It seemed like a good idea…at the time.

A play about a 100 year old Peking Duck restaurant, an award winning, long running, and frequently revived play about the ups and downs of this restaurant, its owners, the issues of inheritance, management, the human condition, Chinese culture, cuisine, etc.

Performed by the Beijing People’s Art Theatre, an award winning national theater company of China established in the 1950s.

And the production was to be in Washington, at the Kennedy Center, for only three performances.

So of course I rushed to get tickets, congratulating myself on finding a way to secure two tickets even before they went on sale publicly. I was sure that my wife Ellen would enjoy it and be impressed at my being au courant.

I probably should have suspected something was not exactly right when several months later I had to switch from the Sunday night performance to the Friday night one, as we were to leave town on Saturday,* and I had no trouble getting new tickets, just a week or so before the actual performance.

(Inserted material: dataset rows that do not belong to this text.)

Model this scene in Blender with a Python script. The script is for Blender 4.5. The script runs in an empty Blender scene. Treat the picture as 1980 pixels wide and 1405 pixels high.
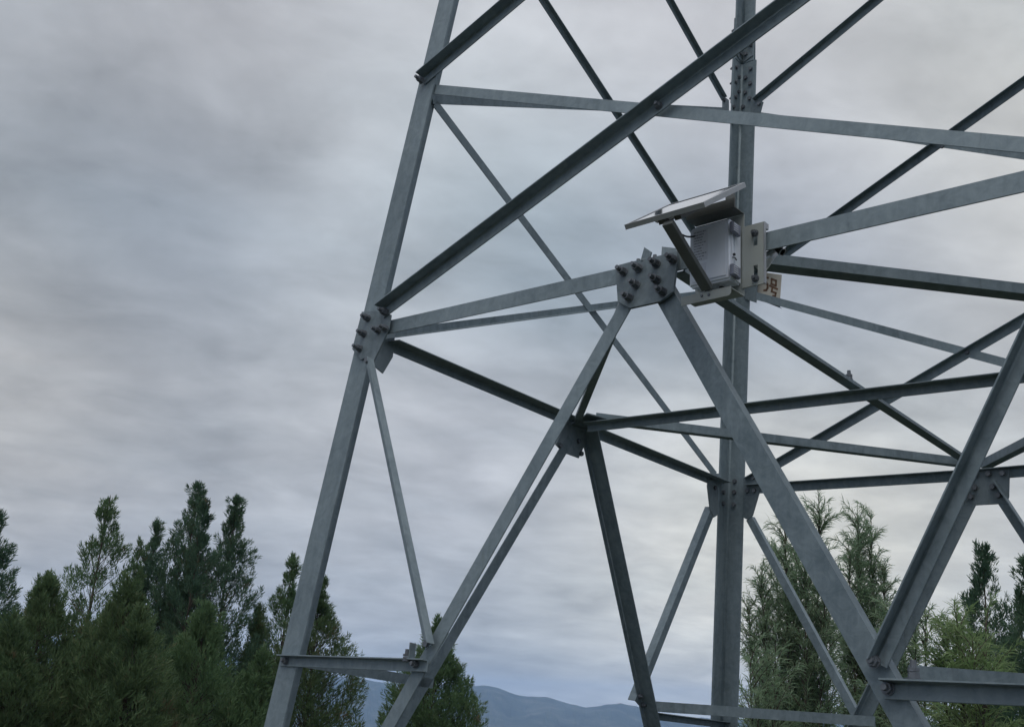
import bpy, bmesh, math, random
import numpy as np
from mathutils import Vector, Matrix
sc = bpy.context.scene
COL = sc.collection
PI = math.pi

# ------------------------------------------------------------------ camera
S = 1.7                                   # half width of the tower at its waist, metres
ZW = 3.281                                # height of the waist above the ground
TP = 0.080976                             # taper of the legs
AS = 1.026469                             # depth / width of the tower plan
YAW, PITCH, ROLL = 0.730861, 0.314581, 0.067425
CAM = np.array([1.243007*S, -2.865317*S, -0.952358*S + ZW])
FPX = 2087.633
PW, PH = 1980.0, 1405.0
_f = np.array([-math.sin(YAW)*math.cos(PITCH), math.cos(YAW)*math.cos(PITCH), math.sin(PITCH)])
_r0 = np.array([math.cos(YAW), math.sin(YAW), 0.0]); _u0 = np.cross(_r0, _f)
_r = _r0*math.cos(ROLL) + _u0*math.sin(ROLL)
_u = -_r0*math.sin(ROLL) + _u0*math.cos(ROLL)
cd = bpy.data.cameras.new('camera'); cam = bpy.data.objects.new('camera', cd); COL.objects.link(cam)
m4 = Matrix.Identity(4)
for i in range(3):
    m4[i][0], m4[i][1], m4[i][2], m4[i][3] = _r[i], _u[i], -_f[i], CAM[i]
cam.matrix_world = m4
cd.sensor_fit = 'HORIZONTAL'; cd.sensor_width = 36.0; cd.lens = FPX/PW*36.0
cd.clip_start = 0.05; cd.clip_end = 40000
sc.camera = cam
sc.cycles.volume_bounces = 3; sc.cycles.transparent_max_bounces = 16

# ------------------------------------------------------------------ exposure, sun, sky
sc.view_settings.view_transform = 'Standard'; sc.view_settings.look = 'None'
sc.view_settings.exposure = 0.0; sc.view_settings.gamma = 1.0
SUN_EL, SUN_AZ = math.radians(60), math.radians(303)     # azimuth measured from +x towards +y
sd = bpy.data.lights.new('sun', 'SUN'); sd.energy = 1.1; sd.angle = math.radians(40); sd.color = (1, .96, .9)
sun = bpy.data.objects.new('sun', sd); COL.objects.link(sun)
sdir = Vector((math.cos(SUN_EL)*math.cos(SUN_AZ), math.cos(SUN_EL)*math.sin(SUN_AZ), math.sin(SUN_EL)))
sun.rotation_euler = sdir.to_track_quat('Z', 'Y').to_euler()

def pdir(px, py):
    d = _f*FPX + _r*(px - PW/2) - _u*(py - PH/2)
    return d/np.linalg.norm(d)

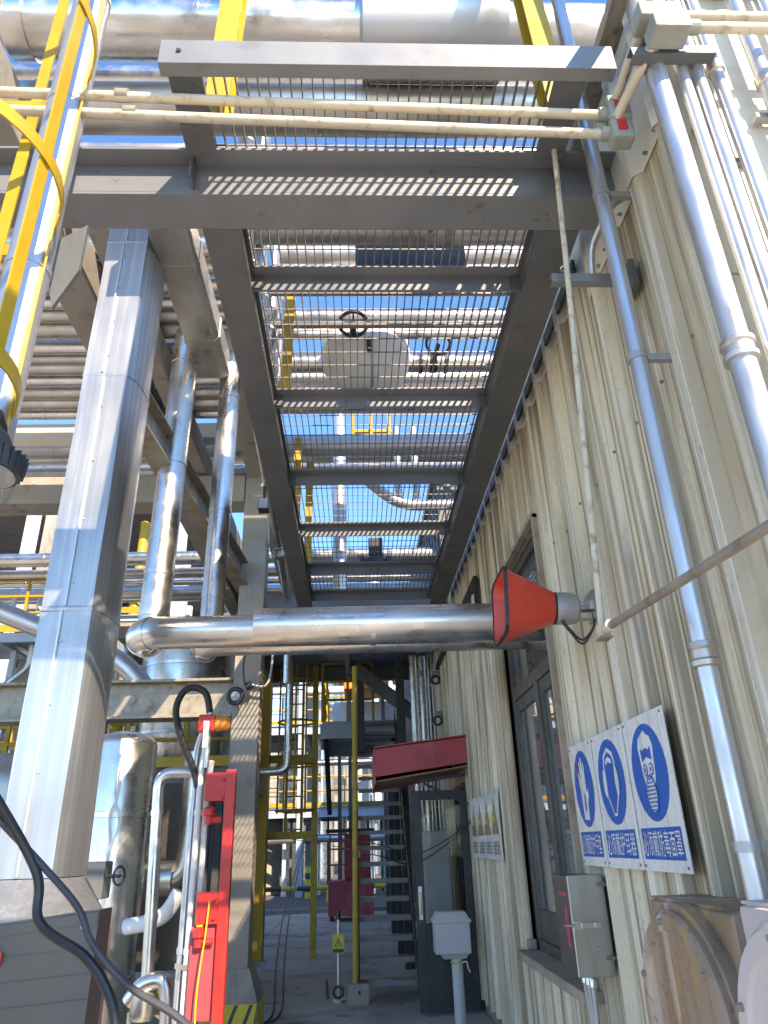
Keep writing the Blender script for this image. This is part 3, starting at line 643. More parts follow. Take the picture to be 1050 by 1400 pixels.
# stringers: bottom flange + web + top flange
for (xo, xi, nm) in ((-.735, -.55, 'stringer'), (1.165, .965, 'stringer')):
    mb = MB(); s = 1 if xi > xo else -1
    a, b = min(xo, xi), max(xo, xi)
    mb.box(a, b, Y0 + .002, YE, ZB, ZB + .013)
    wx = xi - s * .02
    mb.box(min(wx, wx - s * .012), max(wx, wx - s * .012), Y0 + .002, YE, ZB + .013, ZP - .013)
    mb.box(a, b, Y0 + .002, YE, ZP - .013, ZP)
    mb.build(nm, GREY, pf, False, .003)
XL, XR = -.569, .984
# inverted-L crossmembers
YC = [3.16, 4.36, 5.58, 6.72, 7.86, 8.84]
for y in YC:
    MB().box(XL + .001, XR - .001, y - .08, y, ZP - .010, ZP).box(XL + .001, XR - .001, y - .010, y, ZP - .12, ZP - .010).build('crossmember', GREYL, pf, False, .002)
    for x in (XL + .03, XR - .03): MB().box(x - .03, x + .03, y - .011 - .008, y - .0105, ZP - .11, ZP - .02).build('cleat', GREY, pf, False)
# near landing frame
NY0 = 1.87
MB().channel((1.13, NY0, 4.60), (-.78, NY0, 4.60), .15, .06, .010, (0, 0, 1)).build('edge_channel', GREYL, pf, False, .003)
MB().ext([(0, 0), (.14, 0), (.14, .011), (.011, .011), (.011, .12), (0, .12)], (-.755, NY0 + .064, 4.54), (-.755, 2.322, 4.54), (0, 0, 1)).build('side_angle', GREY, pf, False, .003)
MB().ext([(0, 0), (-.14, 0), (-.14, .011), (-.011, .011), (-.011, .12), (0, .12)], (1.02, NY0 + .064, 4.54), (1.02, 2.322, 4.54), (0, 0, 1)).build('side_angle', GREY, pf, False, .003)
MB().cyl((-.70, NY0 - .003, 4.60), (-.70, NY0 - .008, 4.60), .010, None, 10).build('bolt', DARK, pf)
# grating panels
def grating(x0, x1, y0, y1, z, parent, nm='grating'):
    mb = MB(); h = .030; n = int((x1 - x0) / .0475)
    for i in range(n + 1):
        x = x0 + (x1 - x0) * i / n; mb.box(x - .0025, x + .0025, y0, y1, z, z + h)
    k = int((y1 - y0) / .17) if y1 < 2.5 else int((y1 - y0) / .14)
    for j in range(k + 1):
        y = y0 + .02 + (y1 - y0 - .04) * j / max(k, 1)
        mb.box(x0, x1, y - .003, y + .003, z + h - .009, z + h - .0025)
    for y in (y0, y1): mb.box(x0, x1, y - .0025, y + .0025, z, z + h)
    return mb.build(nm, GRATE, parent, False)
grating(-.74, 1.0, NY0 + .07, 2.40, ZP + .062, pf)
yy = [2.66] + YC
for a, b in zip(yy, yy[1:]): grating(XL - .02, XR + .02, a + .012, b - .012, ZP + .003, pf)
# unseen plated deck added behind the viewer to shade the cabinet and cables
MB().box(-.2, 1.15, -1.75, .1, 4.60, 4.612).build('shade_deck_plate', GREY, pf, False)
for x in (-.18, 1.10): MB().channel((x, -1.75, 4.52), (x, .1, 4.52), .15, .06, .01, (0, 0, 1)).build('stringer', GREY, pf, False)
for y in (-1.66, -.8, .08): MB().box(-.115, 1.09, y - .08, y, 4.50, 4.598).build('crossmember', GREYL, pf, False)
for x in (-1.0, 1.45):
    MB().bar((x, -1.6, 0), (x, -1.6, 4.44), .12, .12).build('leg', GREY, pf, False)
for y in (-1.6,): MB().box(-1.06, 1.51, y - .05, y + .05, 4.44, 4.499).build('shade_deck_bearer', GREY, pf, False)
# main beam across
hb = MB().box(-6.0, WX + .02, 2.325, 2.424, 4.594, 4.608).box(-6.0, WX + .02, 2.412, 2.424, 4.416, 4.594).box(-6.0, WX + .02, 2.412, 2.62, 4.40, 4.416).box(-6.0, WX + .02, 2.424, 2.62, 4.594, 4.608).build('cross_beam', GREYL, None, False, .003)
tag(hb, 'long pale grey steel H beam crossing the alley under the walkway', 'beam')
for x in (-.74, 1.0): MB().box(x - .006, x + .006, 2.33, 2.4115, 4.43, 4.593).build('stiffener', GREY, hb, False)

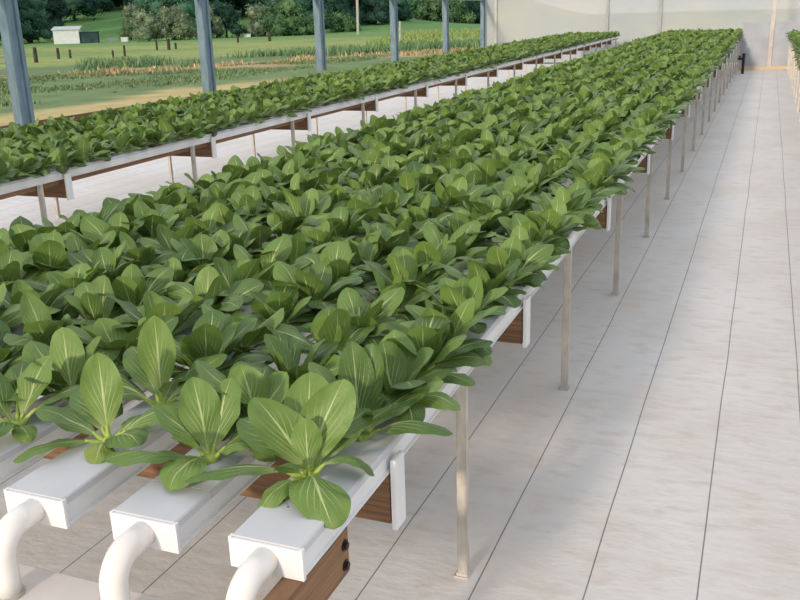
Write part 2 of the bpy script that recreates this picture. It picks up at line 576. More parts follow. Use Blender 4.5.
# joist bolted under the aisle-side channel, running out towards the drain trough
bm = bmesh.new()
box(bm, XR_C - 0.044 - bcx, XR_C - 0.002 - bcx, 0.86 - YF, 1.415 - YF, 0.527, Z0 - 0.004, 0.002)
j = from_bm('joist', bm, M['timber'], bt)
for z in (0.598, 0.552):
    bm = bmesh.new()
    tube(bm, [(XR_C - 0.003 - bcx, 1.395 - YF, z), (XR_C + 0.006 - bcx, 1.395 - YF, z)], 0.008, 6)
    tube(bm, [(XR_C - 0.003 - bcx, 1.395 - YF, z), (XR_C + 0.001 - bcx, 1.395 - YF, z)], 0.012, 16)
    from_bm('bolt', bm, M['bolt'], j)
beam_l = [1.15 + 1.73 * k for k in range(1, 16)]
lt, lcx = bench(XR_L, NL, YF, YE, beam_l, [2.69 + 1.69 * k for k in range(16)], 'bench of steel legs and timber beams carrying the left bed')
bm = bmesh.new()
box(bm, XR_L - 0.075 - lcx, XR_L - 0.033 - lcx, 0.05, YE - YF - 0.05, 0.597, Z0 - 0.0006, 0.001)
for v in bm.verts: v.co.z += SLOPE * (v.co.y)
from_bm('batten', bm, M['timber'], lt)
bench(XR_R, NR, YF, YE, [4.6 + 1.68 * k for k in range(14)], leg_ys, 'bench of steel legs carrying the bed right of the aisle')

# drain trough and elbows
t = empty('drain_trough', (-1.75, 1.09, 0), 'white drain trough below the front ends of the channels', 'trough')
bm = bmesh.new()
box(bm, -1.05, 1.06, -0.12, 0.115, 0.41, 0.522, 0.004)
from_bm('trough_body', bm, M['trunk'], t)
bm = bmesh.new()
box(bm, -1.055, 1.065, -0.125, 0.12, 0.518, 0.527, 0.002)
from_bm('trough_lid', bm, M['trunk'], t)
for x in (-0.9, 0.95):
    bm = bmesh.new()
    box(bm, x - 0.02, x + 0.02, -0.09, 0.02, 0, 0.412, 0.003)
    from_bm('leg', bm, M['steel'], t)

pipe_lab = ['white drain elbow leaving the channel beside the right aisle', 'white drain elbow below the channel with the seamed lid',
            'white drain elbow below the third channel from the right aisle']
for k in range(7):
    xc = XR_C - k * CSP - CW / 2
    zc, R_ = 0.662, 0.055
    t = empty('drain_elbow', (xc, YF, 0.527), pipe_lab[k] if k < 3 else 'white drain elbow below the %s channel from the right aisle' % ORD[k], 'pipe', 'drain elbows')
    path = [(0, -0.004, zc - 0.527), (0, -0.050, zc - 0.527)]
    for i in range(1, 11):
        a = i / 10 * PI / 2
        path.append((0, -0.050 - R_ * math.sin(a), zc - 0.527 - R_ * (1 - math.cos(a))))
    path += [(0, -0.050 - R_, 0.045), (0, -0.050 - R_, 0.0)]
    bm = bmesh.new()
    tube(bm, path, [0.0265] * len(path), 28)
    from_bm('elbow', bm, M['pipe'], t, smooth=True)
    bm = bmesh.new()
    tube(bm, [(0, -0.105, 0.0), (0, -0.105, 0.006)], 0.031, 28)
    from_bm('grommet', bm, M['steel'], t)

# soil crumbs spilled on the lid by the first plant
bm = bmesh.new()
for k in range(34):
    x = rng.normal(-0.80, 0.012) if k < 18 else rng.normal(-0.815, 0.02)
    y = 1.37 + rng.normal(0, 0.022) if k < 18 else 1.46 + rng.normal(0, 0.02)
    r = rng.uniform(0.0008, 0.0022)
    bmesh.ops.create_icosphere(bm, subdivisions=1, radius=r, matrix=Matrix.Translation((min(x, -0.72), y, Z1 + r * 0.5)) @ Matrix.Diagonal((1.3, 1, 0.6, 1)))
tag(from_bm('soil_crumbs', bm, M['soil']), 'dark soil crumbs spilled on the lid by the frontmost aisle plant', 'soil', kind='stuff')


# ------------------------------------------------------------------ pak choi
def leaf_arrays(az, elev, lp, lb, W, curl, cup, tint, roll=0.0, side=0.0, nu=12, nv=6, ruffle=0.05, base_r=0.008, seed=0):
    """blade grid, uv, faces and stalk spine of a single spoon-shaped leaf growing from the origin"""
    r_ = np.random.default_rng(seed)
    n = 30
    L = lp + lb
    s = np.linspace(0, 1, n + 1)
    k = np.clip((s - 0.25 * lp / L), 0, 1)
    ang = elev - curl * k ** 1.25
    ds = L / n
    am = (ang[1:] + ang[:-1]) / 2
    rr = base_r + np.concatenate([[0], np.cumsum(np.cos(am) * ds)])
    zz = np.concatenate([[0], np.cumsum(np.sin(am) * ds)])
    tt = np.linspace(0, 1, nu + 1)
    tt = 1 - (1 - tt) ** 1.25
    sb = (lp + lb * tt) / L
    br, bz, ba = np.interp(sb, s, rr), np.interp(sb, s, zz), np.interp(sb, s, ang)
    wd = np.clip(1 - np.abs(2 * tt ** 0.95 - 1) ** 2.25, 0, 1) ** 0.60
    wd = wd * (0.40 + 0.60 * np.clip(tt / 0.5, 0, 1) ** 0.8) * W / 2
    wd[0] = 0.0035
    wd[-1] = 0.0012
    vv = np.linspace(-1, 1, nv + 1)
    ph = r_.uniform(0, 6.28, 4)
    P = np.zeros((nu + 1, nv + 1, 3))
    for j, v in enumerate(vv):
        lat = wd * v * (1 - 0.12 * abs(cup) * v * v)
        nrm = wd * (cup * (abs(v) ** 1.6) + roll * v) + ruffle * wd * abs(v) * np.sin(tt * 9 + ph[0] + (1.7 if v > 0 else 0)) \
            + 0.05 * W * np.sin(tt * 5 + ph[1] + v * 2.2) * np.sin(PI * tt) \
            + 0.05 * wd * np.sin(tt * 17 - 6 * abs(v) + ph[2]) * (0.3 + abs(v))
        P[:, j, 0] = br - np.sin(ba) * nrm
        P[:, j, 1] = lat + side * (lp + lb * tt) * (0.5 + 0.5 * tt)
        P[:, j, 2] = bz + np.cos(ba) * nrm
    ca, sa = math.cos(az), math.sin(az)
    Rm = np.array([[ca, -sa, 0], [sa, ca, 0], [0, 0, 1]])
    V = P.reshape(-1, 3) @ Rm.T
    UV = np.stack([np.repeat(tt, nv + 1), np.tile((vv + 1) / 2, nu + 1)], 1)
    idx = np.arange((nu + 1) * (nv + 1)).reshape(nu + 1, nv + 1)
    F = np.stack([idx[:-1, :-1], idx[1:, :-1], idx[1:, 1:], idx[:-1, 1:]], -1).reshape(-1, 4)
    sp = np.linspace(0, (lp + lb * 0.06) / L, 6)
    spine = np.stack([np.interp(sp, s, rr), side * sp * L * 0.5, np.interp(sp, s, zz)], 1) @ Rm.T
    T = np.full(len(V), tint)
    return V, UV, F, T, spine


def plant_arrays(leaves, nu=12, nv=6, seed=0):
    Vs, Us, Fs, Ts, sp, o = [], [], [], [], [], 0
    for i, lf in enumerate(leaves):
        V, U, F, T, s = leaf_arrays(*lf, nu=nu, nv=nv, seed=seed * 100 + i)
        Vs.append(V); Us.append(U); Fs.append(F + o); Ts.append(T); sp.append((s, lf))
        o += len(V)
    return np.concatenate(Vs), np.concatenate(Us), np.concatenate(Fs), np.concatenate(Ts), sp


def mesh_from_arrays(name, V, F, UV=None, T=None, mat=None, smooth=True):
    me = bpy.data.meshes.new(name)
    n, k = len(F), F.shape[1]
    me.vertices.add(len(V))
    me.vertices.foreach_set('co', V.astype(np.float32).ravel())
    me.loops.add(n * k)
    me.loops.foreach_set('vertex_index', F.astype(np.int32).ravel())
    me.polygons.add(n)
    me.polygons.foreach_set('loop_start', np.arange(0, n * k, k, dtype=np.int32))
    me.polygons.foreach_set('loop_total', np.full(n, k, dtype=np.int32))
    if smooth: me.polygons.foreach_set('use_smooth', np.ones(n, dtype=bool))
    me.update(calc_edges=True)
    if UV is not None:
        l = me.uv_layers.new(name='UVMap')
        l.data.foreach_set('uv', UV[F.ravel()].astype(np.float32).ravel())
    if T is not None:
        if T.ndim == 1:
            a = me.attributes.new('tint', 'FLOAT', 'POINT')
            a.data.foreach_set('value', T.astype(np.float32))
        else:
            a = me.attributes.new('col', 'FLOAT_COLOR', 'POINT')
            a.data.foreach_set('color', T.astype(np.float32).ravel())
    me.validate()
    if mat: me.materials.append(mat)
    return me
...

Nor did I suspect anything might be awry when we entered the theater and were surrounded by a Chinese audience. Of course there would be a largely Chinese audience.

When I saw two TV screens on either side of the stage, it finally dawned on me that language might be an issue. Perhaps there would be a simultaneous translation for the Chinese audience (by this time I was beginning to realize that we were among the very few non Chinese patrons in the theater).

Finally, I opened the program and read about the play, getting excited again about the evening.

And then I read, in very small type (how come there’s so much small type these days?), the following: “This production is performed in Chinese with English supertitles.”

Ellen was not amused when I mentioned that to her.

“You didn’t even check to see if it was in English?” she said with that tone that you know you’ve once again have been found wanting.

“Well,” I said, defensively, “there was nothing in any of the publicity that indicated it was in Mandarin.”

“Anyway, we can read the supertitles,” (why are they called ‘supertitles’?) “and just enjoy the ‘experience’.”

She did not seem convinced.

The curtain opened, and the play commenced. We were just back far enough that we had to squint to read those supertitles, and I knew the evening was going to be a long one. I have trouble at the movies when there are English subtitles, as I’m usually so busy trying to read them that I find it hard to concentrate on the film itself.

I won’t bore you with all the details, but suffice it to say that it was impossible both to follow the supertitles and watch the action on stage. So I just watched the action. Hopeless. Then I just tried reading the supertitles, but I kept getting distracted by the action on the stage, plus I had to squint so much, I was exhausted after ten minutes.

Ellen was not a happy camper.

She ‘suggested’ we leave when there was a break between scenes. I, of course, would have stuck it out and just tried to ‘go with the flow’ on stage, but having been married to Ellen for 43 years, I knew when I needed to follow her ‘suggestion.’

We left, with Ellen giving me that look of ‘you really are an idiot.’ She did say, for the second time, “I can’t believe you didn’t even check.”

I blame my daughter who recently moved from New York City to Miami. If she hadn’t moved, I never would have had to be on my own in figuring out what plays to see.

 

(*I gave the Sunday tickets to a coworker of Ellen’s, a young Chinese techie who just happens to be our Chinese food guru in DC. He couldn’t go and so passed the tickets on to his brother, who, it turned out, couldn’t understand the play either, despite it being in his native tongue.)